| Written task |
Repeat the whole of the data, keeping every detail the same.

| Available data |
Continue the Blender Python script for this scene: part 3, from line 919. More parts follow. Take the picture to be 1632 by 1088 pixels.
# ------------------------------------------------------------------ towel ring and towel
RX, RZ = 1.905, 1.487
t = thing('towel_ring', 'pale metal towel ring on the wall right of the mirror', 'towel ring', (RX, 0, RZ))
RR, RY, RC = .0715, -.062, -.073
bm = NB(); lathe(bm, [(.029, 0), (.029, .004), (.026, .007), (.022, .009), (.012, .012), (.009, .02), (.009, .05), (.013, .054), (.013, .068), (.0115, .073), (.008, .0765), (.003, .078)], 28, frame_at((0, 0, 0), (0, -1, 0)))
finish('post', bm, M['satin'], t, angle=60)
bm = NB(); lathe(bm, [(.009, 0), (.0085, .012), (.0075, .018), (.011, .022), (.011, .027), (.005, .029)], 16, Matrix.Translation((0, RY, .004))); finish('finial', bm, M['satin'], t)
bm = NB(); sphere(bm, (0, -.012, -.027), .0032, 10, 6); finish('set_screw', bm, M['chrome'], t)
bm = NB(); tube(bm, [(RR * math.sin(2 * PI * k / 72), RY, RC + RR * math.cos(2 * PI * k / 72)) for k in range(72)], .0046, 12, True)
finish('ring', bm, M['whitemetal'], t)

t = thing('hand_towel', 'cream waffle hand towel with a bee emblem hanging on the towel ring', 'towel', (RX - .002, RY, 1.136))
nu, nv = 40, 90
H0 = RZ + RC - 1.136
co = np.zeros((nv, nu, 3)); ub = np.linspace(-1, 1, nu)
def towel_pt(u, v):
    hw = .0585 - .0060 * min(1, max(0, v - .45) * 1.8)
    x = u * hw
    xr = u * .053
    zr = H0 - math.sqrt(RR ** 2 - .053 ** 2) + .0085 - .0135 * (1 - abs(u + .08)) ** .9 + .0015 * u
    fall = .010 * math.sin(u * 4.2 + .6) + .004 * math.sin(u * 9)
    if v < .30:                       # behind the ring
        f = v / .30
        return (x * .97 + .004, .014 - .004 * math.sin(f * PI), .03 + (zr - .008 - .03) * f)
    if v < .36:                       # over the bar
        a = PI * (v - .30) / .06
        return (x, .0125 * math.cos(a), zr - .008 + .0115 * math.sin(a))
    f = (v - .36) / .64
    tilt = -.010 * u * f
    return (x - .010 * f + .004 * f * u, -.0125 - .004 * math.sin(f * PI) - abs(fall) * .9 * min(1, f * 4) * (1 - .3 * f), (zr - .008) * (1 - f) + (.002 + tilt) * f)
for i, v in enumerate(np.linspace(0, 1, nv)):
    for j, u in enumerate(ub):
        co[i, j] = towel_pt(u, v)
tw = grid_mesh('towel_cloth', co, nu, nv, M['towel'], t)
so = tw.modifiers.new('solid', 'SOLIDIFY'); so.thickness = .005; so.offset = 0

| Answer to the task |
Continue the Blender Python script for this scene: part 3, from line 919. More parts follow. Take the picture to be 1632 by 1088 pixels.
# ------------------------------------------------------------------ towel ring and towel
RX, RZ = 1.905, 1.487
t = thing('towel_ring', 'pale metal towel ring on the wall right of the mirror', 'towel ring', (RX, 0, RZ))
RR, RY, RC = .0715, -.062, -.073
bm = NB(); lathe(bm, [(.029, 0), (.029, .004), (.026, .007), (.022, .009), (.012, .012), (.009, .02), (.009, .05), (.013, .054), (.013, .068), (.0115, .073), (.008, .0765), (.003, .078)], 28, frame_at((0, 0, 0), (0, -1, 0)))
finish('post', bm, M['satin'], t, angle=60)
bm = NB(); lathe(bm, [(.009, 0), (.0085, .012), (.0075, .018), (.011, .022), (.011, .027), (.005, .029)], 16, Matrix.Translation((0, RY, .004))); finish('finial', bm, M['satin'], t)
bm = NB(); sphere(bm, (0, -.012, -.027), .0032, 10, 6); finish('set_screw', bm, M['chrome'], t)
bm = NB(); tube(bm, [(RR * math.sin(2 * PI * k / 72), RY, RC + RR * math.cos(2 * PI * k / 72)) for k in range(72)], .0046, 12, True)
finish('ring', bm, M['whitemetal'], t)

t = thing('hand_towel', 'cream waffle hand towel with a bee emblem hanging on the towel ring', 'towel', (RX - .002, RY, 1.136))
nu, nv = 40, 90
H0 = RZ + RC - 1.136
co = np.zeros((nv, nu, 3)); ub = np.linspace(-1, 1, nu)
def towel_pt(u, v):
    hw = .0585 - .0060 * min(1, max(0, v - .45) * 1.8)
    x = u * hw
    xr = u * .053
    zr = H0 - math.sqrt(RR ** 2 - .053 ** 2) + .0085 - .0135 * (1 - abs(u + .08)) ** .9 + .0015 * u
    fall = .010 * math.sin(u * 4.2 + .6) + .004 * math.sin(u * 9)
    if v < .30:                       # behind the ring
        f = v / .30
        return (x * .97 + .004, .014 - .004 * math.sin(f * PI), .03 + (zr - .008 - .03) * f)
    if v < .36:                       # over the bar
        a = PI * (v - .30) / .06
        return (x, .0125 * math.cos(a), zr - .008 + .0115 * math.sin(a))
    f = (v - .36) / .64
    tilt = -.010 * u * f
    return (x - .010 * f + .004 * f * u, -.0125 - .004 * math.sin(f * PI) - abs(fall) * .9 * min(1, f * 4) * (1 - .3 * f), (zr - .008) * (1 - f) + (.002 + tilt) * f)
for i, v in enumerate(np.linspace(0, 1, nv)):
    for j, u in enumerate(ub):
        co[i, j] = towel_pt(u, v)
tw = grid_mesh('towel_cloth', co, nu, nv, M['towel'], t)
so = tw.modifiers.new('solid', 'SOLIDIFY'); so.thickness = .005; so.offset = 0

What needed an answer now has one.